• _Dataset extract_
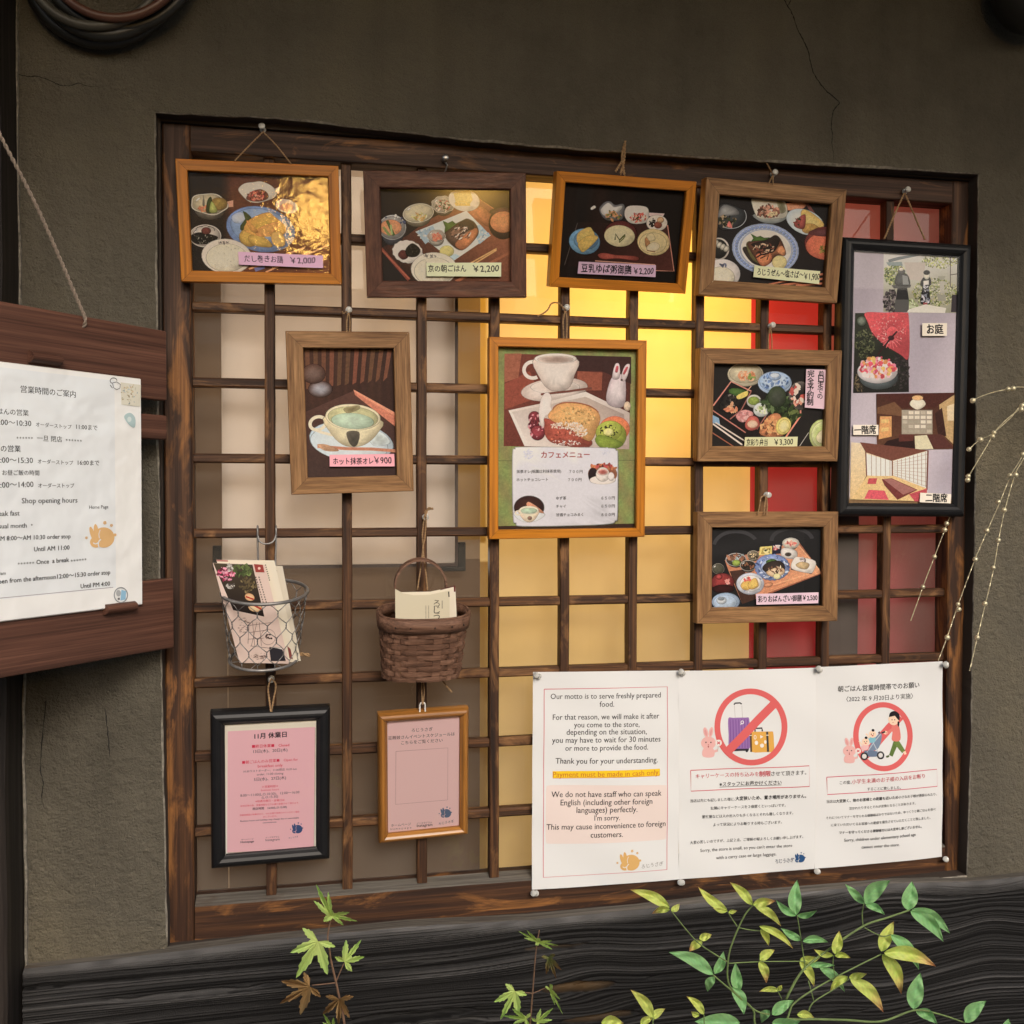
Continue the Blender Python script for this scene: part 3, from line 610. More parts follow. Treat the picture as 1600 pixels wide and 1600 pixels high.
        for ox, oy in (((0, 0),) if bold < .005 else ((-.9, 0), (.9, 0)) if bold < .013 else ((-1, -.6), (1, -.6), (0, .9), (0, 0))): s.add(list(uv+(e*ox+nn*oy)*bold*1.15*sc), f, [s.col(c)]*len(uv))
    def vtext(s, t, x, y0, y1, c, bold=0.0, hand=0.0, x1=None):     # stacked from top to bottom, centred on x
        st = (y1-y0)/len(t); x1 = x if x1 is None else x1
        for i, ch in enumerate(t):
            if ch == '　': continue
            xc = x+(x1-x)*i/max(1, len(t)-1); yb_ = y0+st*(i+0.88); w_ = st*0.46; s.text(ch, xc-w_, yb_, xc+w_, yb_, c, bold, hand)
    def build(s, name, mat, parent, zoff=0.0, matrix=None, post=None, label=None):
        V = np.array(s.V); V[:, 2] += zoff
        if post is not None: V = post(V)
        elif matrix is not None: pass
        return mk(name, (V, s.F), mat, parent, local=True, cols=s.C, label=label)
    # ---- pieces of a printed food picture
    def bowl(s, cx, cy, rx, ry, out=(150, 145, 135), inn=(200, 196, 186), rim=(228, 224, 216), deep=0.6, rot=0, lobes=0, la=.05, body=True):
        if body: s.ell(cx, cy+ry*deep, rx*.82, ry*.95, out, tuple(q*.55 for q in out), rot)
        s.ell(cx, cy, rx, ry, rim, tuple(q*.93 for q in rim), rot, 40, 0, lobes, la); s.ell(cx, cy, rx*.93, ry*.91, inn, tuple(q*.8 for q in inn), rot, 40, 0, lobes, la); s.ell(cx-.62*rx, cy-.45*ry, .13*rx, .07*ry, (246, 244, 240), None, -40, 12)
    def egg(s, pts, c=(236, 200, 92), side=(205, 160, 50)):
        s.blob(pts, c, side, 3)
    def emblem(s, cx, cy, r, c, bgc):
        s.ell(cx+.16*r, cy+.14*r, .78*r, .74*r, c, None, 0, 36); s.ell(cx-.42*r, cy+.48*r, .42*r, .40*r, c)
        for (x0, y0, x1, y1, w_) in [(-.55, .25, -.78, -.5, .16), (-.34, .12, -.44, -.72, .17)]:
            mx, my = cx+(x0+x1)/2*r, cy+(y0+y1)/2*r; s.ell(mx, my, .54*r, w_*r, c, None, math.degrees(math.atan2(y1-y0, x1-x0)))
        s.line([(cx-.10*r, cy-.42*r), (cx-.2*r, cy-.1*r), (cx-.16*r, cy+.2*r)], .05*r, bgc)
        s.ring(cx+.06*r, cy+.62*r, .34*r, .40*r, .08*r, bgc, 0, 18, 120, 250); s.ring(cx-.44*r, cy+.46*r, .2*r, .18*r, .07*r, bgc, 0, 12, 20, 160)
        s.ell(cx+.98*r, cy-.05*r, .11*r, .11*r, c)
        for (fx, fy, fr) in [(.24, -.93, .13), (.72, -.74, .11), (-1.1, .16, .10)]:
            for k in range(5):
                a = k*1.2566+.3; s.ell(cx+(fx+math.cos(a)*fr*.62)*r, cy+(fy+math.sin(a)*fr*.62)*r, fr*.42*r, fr*.42*r, c, None, 0, 10)
def mixc(a, b, t): return tuple(a[k]*(1-t)+b[k]*t for k in range(3))
# ------------------------------------------------------------------ hanging picture frames
def frame_matrix(y0, cx, cz, ro, ti, ya):
    B = Matrix(((1, 0, 0), (0, 0, -1), (0, 1, 0))); Rm = B @ Matrix.Rotation(ya, 3, 'Y') @ Matrix.Rotation(ti, 3, 'X') @ Matrix.Rotation(ro, 3, 'Z')
    m = Rm.to_4x4(); m.translation = Vector((cx, y0, cz)); return m
def moulding(kind, wd, dp):
    if kind == 'flat': return [(0, -dp), (0, -.0008), (.0008, 0), (wd-.001, 0), (wd, -.0012), (wd, -.0088)]
    if kind == 'wide': return [(0, -dp), (0, -.001), (.001, 0), (wd-.0015, -.0004), (wd, -.002), (wd, -.0088)]
    return [(0, -dp), (0, -.009), (wd*.06, -.0055), (wd*.2, -.0022), (wd*.4, -.0003), (wd*.55, 0), (wd*.75, -.0018), (wd*.9, -.005), (wd, -.0065), (wd, -.0095)]
class Framed:
    def __init__(s, label, par, kind, wd, mats, dp=0.018, gain=1.0, seed=1, name='picture_frame', group=None):
        y0, cx, cz, s.w, s.h, ro, ti, ya = par; s.mw = frame_matrix(y0, cx, cz, ro, ti, ya)
        s.root = empty(name, None, label, 'picture frame', group or 'framed pictures on the lattice', mat=s.mw); s.wd = wd
        inv = s.mw.inverted(); n = np.array(s.mw.to_3x3() @ Vector((0, 0, 1))); gain *= 1.42
        prof = moulding(kind, wd, dp); w_, h_ = s.w, s.h; V, F, mi = [], [], []
        for side in range(4):
            L = w_ if side % 2 == 0 else h_; off = h_/2 if side % 2 == 0 else w_/2; base = len(V); st = 7 if kind == 'wide' else 3; m = len(prof)
            rr = random.Random(seed*9+side)
            for i in range(st+1):
                for (u, z) in prof:
                    a = -L/2+u+.00022+(L-2*u-.00044)*i/st; b = off-u
                    x, y = [(a, b), (b, -a), (-a, -b), (-b, a)][side]
                    V.append((x, y, z))
            for i in range(st):
                for k in range(m-1): F.append((base+i*m+k, base+i*m+k+1, base+(i+1)*m+k+1, base+(i+1)*m+k)[::-1]); mi.append(side % 2)
        mk('frame', (V, F), mats, s.root, local=True, mi=mi, smooth=False)
        bx = [box(-w_/2+.0015, w_/2-.0015, -h_/2+.0015, h_/2-.0015, -dp, -.0102)]
        mk('backing', join(*bx), M['black_z'], s.root, local=True)
        s.zp = -.0094
        def tl(px, py, inv=inv, n=n, mw=s.mw, zp=s.zp):
            p0 = np.array(mw @ Vector((0, 0, zp))); return np.array(inv @ Vector(at_plane(px, py, p0, n)))
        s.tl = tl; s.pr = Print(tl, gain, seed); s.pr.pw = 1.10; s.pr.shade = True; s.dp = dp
        e = wd-.002; s.rect = (-w_/2+e, w_/2-e, -h_/2+e, h_/2-e)
    def bgfill(s, fn, nx=26, ny=20):            # background over the whole opening
        x0, x1, y0, y1 = s.rect; uv, cols, F = [], [], []
        for j in range(ny+1):
            for i in range(nx+1): u, v = i/nx, j/ny; uv.append((x0+(x1-x0)*u, y1+(y0-y1)*v)); cols.append(s.pr.col(fn(u, v)))
        for j in range(ny):
            for i in range(nx): a = j*(nx+1)+i; F.append((a, a+nx+1, a+nx+2, a+1))
        s.pr.add(uv, F, cols)
    def clipdone(s, name='photo_print', mat='print', glass='fglass'):
        # trim what sticks out of the opening, then link print and pane
        x0, x1, y0, y1 = s.rect; P = s.pr
        for i, (x, y, z) in enumerate(P.V): P.V[i] = (min(max(x, x0), x1), min(max(y, y0), y1), z)
        P.build(name, M[mat], s.root, s.zp)
        if glass: mk('glass', quad([(x0, y0, s.zp+.0035), (x1, y0, s.zp+.0035), (x1, y1, s.zp+.0035), (x0, y1, s.zp+.0035)]), M[glass], s.root, local=True)
    def sticker(s, corners, c, name='price_label', z=.0032, view=None):   # paper strip stuck on the print/glass; returns its Print
        q = Print(s.tl, s.pr.g*.82, 5)
        if view: q.view(*view)
        q.grid(corners, lambda u, v: tuple(k*(0.97+.03*u) for k in c), 6, 2); s._st = (q, name, z+.0010); return q
    def stick(s):
        q, name, z = s._st; q.build(name, M['label'], s.root, s.zp+z)
    def cord(s, paths, r=.0009):
        inv = np.array(s.mw.inverted())
        vf = join(*[twine(p, r) for p in paths]); v = np.c_[vf[0], np.ones(len(vf[0]))] @ inv.T
        mk('cord', (v[:, :3], vf[1]), M['twine'], s.root, local=True)
def nzf(seed):
    r = np.random.RandomState(seed); ph = r.rand(6, 3)*6.28; fr = r.rand(6, 2)*9+2
    return lambda u, v: sum(math.sin(u*fr[k, 0]+v*fr[k, 1]*(1 if k % 2 else -1)+ph[k, 0]) for k in range(6))/6
PF = {'F1': (-0.03, 0.091, 1.7932, 0.2002, 0.1497, 0.032, 0.103, 0.0344), 'F2': (-0.03, 0.3297, 1.7907, 0.2138, 0.1616, 0.0259, 0.1351, -0.0722), 'F3': (-0.035, 0.5725, 1.8037, 0.1981, 0.1502, -0.0049, 0.2457, 0.0067), 'F4': (-0.035, 0.7946, 1.8049, 0.2137, 0.1593, -0.0152, 0.1217, 0.0064), 'F5': (-0.03, 0.2044, 1.5536, 0.1592, 0.2101, 0.0322, 0.0401, 0.0441), 'F6': (-0.028, 0.4983, 1.5229, 0.2201, 0.2722, 0.0075, 0.0418, -0.0154), 'F7': (-0.028, 0.7953, 1.5741, 0.2149, 0.1595, 0.0084, 0.0748, -0.023), 'F8': (-0.028, 0.7941, 1.3432, 0.2126, 0.1587, 0.0003, -0.0002, -0.0463), 'F9': (-0.035, 1.0065, 1.6168, 0.2074, 0.4038, -0.0072, 0.0115, -0.0113), 'F10': (-0.028, 0.1013, 1.0646, 0.1507, 0.2087, -0.002, 0.0808, 0.0439), 'F11': (-0.026, 0.301, 1.068, 0.1225, 0.1811, 0.0195, 0.1207, 0.0463)}
OR, OA, UM, AM, BF = [M['orange_x'], M['orange_y']], [M['oak_x'], M['oak_y']], [M['umber_x'], M['umber_y']], [M['amber_x'], M['amber_y']], [M['blackframe']]*2
W_, K_ = (232, 228, 220), (24, 20, 18)
GREENS = [(70, 95, 35), (110, 130, 50), (45, 62, 25), (150, 160, 80)]; REDS = [(150, 40, 25), (190, 70, 45), (110, 30, 22), (205, 120, 90), (90, 40, 25)]
RICE = [(226, 222, 205), (205, 200, 180), (238, 235, 222), (190, 184, 162)]
def rice(p, cx, cy, rx, ry): p.ell(cx, cy, rx, ry, (218, 213, 195), (190, 184, 165)); p.scat(cx, cy, rx*.95, ry*.95, 120, 6, RICE, 2.2)
def shiso(p, pts): p.blob(pts, (78, 112, 42), (50, 82, 30), 2)
def shadow_bg(a, b, seed, amt=.3):
    n = nzf(seed); return lambda u, v: mixc(a, b, min(1, max(0, .5+amt*n(u*1.0, v*1.0)+.35*(v-.5))))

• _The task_
Scan the listing above for the word "lobes" and show each line where it is found.

• _Solution to the exercise_
    def bowl(s, cx, cy, rx, ry, out=(150, 145, 135), inn=(200, 196, 186), rim=(228, 224, 216), deep=0.6, rot=0, lobes=0, la=.05, body=True):
        s.ell(cx, cy, rx, ry, rim, tuple(q*.93 for q in rim), rot, 40, 0, lobes, la); s.ell(cx, cy, rx*.93, ry*.91, inn, tuple(q*.8 for q in inn), rot, 40, 0, lobes, la); s.ell(cx-.62*rx, cy-.45*ry, .13*rx, .07*ry, (246, 244, 240), None, -40, 12)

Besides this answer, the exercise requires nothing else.